> _TASK REQUIREMENTS_
Give the data a second time, exactly and in full.

> _DATA SHOWN_
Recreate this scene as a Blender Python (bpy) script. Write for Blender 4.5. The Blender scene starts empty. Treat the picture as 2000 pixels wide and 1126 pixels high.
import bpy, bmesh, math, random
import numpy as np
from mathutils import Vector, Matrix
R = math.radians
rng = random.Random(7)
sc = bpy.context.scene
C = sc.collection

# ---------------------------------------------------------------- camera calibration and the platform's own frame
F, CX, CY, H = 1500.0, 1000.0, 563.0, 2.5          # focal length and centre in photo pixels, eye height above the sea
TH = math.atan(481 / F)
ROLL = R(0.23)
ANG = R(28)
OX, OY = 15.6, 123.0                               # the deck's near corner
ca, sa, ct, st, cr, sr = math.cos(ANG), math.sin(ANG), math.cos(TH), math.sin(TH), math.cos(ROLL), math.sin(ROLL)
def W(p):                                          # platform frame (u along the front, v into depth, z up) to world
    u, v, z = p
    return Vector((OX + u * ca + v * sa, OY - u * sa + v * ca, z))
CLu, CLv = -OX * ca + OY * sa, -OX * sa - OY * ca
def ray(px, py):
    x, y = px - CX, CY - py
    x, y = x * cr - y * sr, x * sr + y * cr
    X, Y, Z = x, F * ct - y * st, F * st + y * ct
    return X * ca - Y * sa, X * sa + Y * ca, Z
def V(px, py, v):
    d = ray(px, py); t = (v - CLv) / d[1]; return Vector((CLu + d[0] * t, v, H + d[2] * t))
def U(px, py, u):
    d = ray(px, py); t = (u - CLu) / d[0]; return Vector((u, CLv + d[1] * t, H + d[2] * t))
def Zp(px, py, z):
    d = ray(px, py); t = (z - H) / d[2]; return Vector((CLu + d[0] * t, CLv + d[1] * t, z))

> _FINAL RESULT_
Recreate this scene as a Blender Python (bpy) script. Write for Blender 4.5. The Blender scene starts empty. Treat the picture as 2000 pixels wide and 1126 pixels high.
import bpy, bmesh, math, random
import numpy as np
from mathutils import Vector, Matrix
R = math.radians
rng = random.Random(7)
sc = bpy.context.scene
C = sc.collection

# ---------------------------------------------------------------- camera calibration and the platform's own frame
F, CX, CY, H = 1500.0, 1000.0, 563.0, 2.5          # focal length and centre in photo pixels, eye height above the sea
TH = math.atan(481 / F)
ROLL = R(0.23)
ANG = R(28)
OX, OY = 15.6, 123.0                               # the deck's near corner
ca, sa, ct, st, cr, sr = math.cos(ANG), math.sin(ANG), math.cos(TH), math.sin(TH), math.cos(ROLL), math.sin(ROLL)
def W(p):                                          # platform frame (u along the front, v into depth, z up) to world
    u, v, z = p
    return Vector((OX + u * ca + v * sa, OY - u * sa + v * ca, z))
CLu, CLv = -OX * ca + OY * sa, -OX * sa - OY * ca
def ray(px, py):
    x, y = px - CX, CY - py
    x, y = x * cr - y * sr, x * sr + y * cr
    X, Y, Z = x, F * ct - y * st, F * st + y * ct
    return X * ca - Y * sa, X * sa + Y * ca, Z
def V(px, py, v):
    d = ray(px, py); t = (v - CLv) / d[1]; return Vector((CLu + d[0] * t, v, H + d[2] * t))
def U(px, py, u):
    d = ray(px, py); t = (u - CLu) / d[0]; return Vector((u, CLv + d[1] * t, H + d[2] * t))
def Zp(px, py, z):
    d = ray(px, py); t = (z - H) / d[2]; return Vector((CLu + d[0] * t, CLv + d[1] * t, z))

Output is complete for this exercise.